It seems inconceivable now, but when Lethal Weapon 4 opened in 1998, it had only been 11 years since the first installment. And back then, it really did seem like both Danny Glover and Mel Gibson were getting too old for that ish.

Well, it's been nearly as long as the gap between LW1 and LW4 to follow up Men in Black II with Men in Black 3. And the franchise apparently feels old enough to warrant a retro maneuver, sending Will Smith's coasting Agent J back in time to prevent a rupture in the space-time continuum that would allow for poison-dart spitting alien criminal Boris the Animal to kill Tommy Lee Jones' Agent K before he can deploy the invasion-preventing ArcNet surrounding Earth.

Got that?

Less complicated than merely far-fetched, the plot at times resembles the ramblings of a nursing home rec room's denizens attempting to describe the events of Back to the Future to a newcomer.

(Speaking of time gaps that make one feel old: The distance between when MIB3 takes place and the era Agent J leaps back to -- 1969 -- is more than a decade vaster than the leap Michael J. Fox made back in 1985 when he DeLorean'd himself into the Eisenhower years. Mr. Sandman, just bury me.)

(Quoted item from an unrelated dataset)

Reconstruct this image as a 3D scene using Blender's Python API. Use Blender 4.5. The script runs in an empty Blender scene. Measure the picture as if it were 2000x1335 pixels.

I was never the biggest fan of director Barry Sonnenfeld's artisan-like job on the Steven Spielberg property when the 1997 original came out. Yes, Men in Black the First delivered a competent good time without insulting the audience's intelligence, which automatically put it well above the baseline for summer entertainment that year (lest we forget Harrison Ford's President James Marshall growling, "Get! Off! My! Plane!"). But given the movie's pretty obvious debt to Ghostbusters, I always thought it seemed slight, and the chemistry between Jones and Smith always felt engineered, unlike the dynamite friction between Bill Murray, Dan Aykroyd, Sigourney Weaver, Harold Ramis, Ernie Hudson, Rick Moranis and Annie Potts.

If I mention casting, it's because MIB3's one ace in the hole is the decision to cast Josh Brolin as the 1969 version of Agent K. Though the script doesn't give him nearly enough to do, Brolin nails Jones' drawl and carriage, at the same time as he suggests the uncanny valley between how Agent K used to be before whatever happened to him to make him so gruff and craggy (i.e. age) happened. Brolin's vigor makes the comparative indolence of Smith and the check-cashing cameo appearance by Jones all the more irksome.

Bottom line: the experience of Men in Black 3 -- enjoyable enough in the moment but something that evaporates instantly from your memory like hand sanitizer -- will either have you feeling older than Murtaugh, Riggs and Agent K combined, or as though you've just looked into the flashing light of that portable neuralyzer. It's summer movie smack, and it leaves you hungry only for more of the same.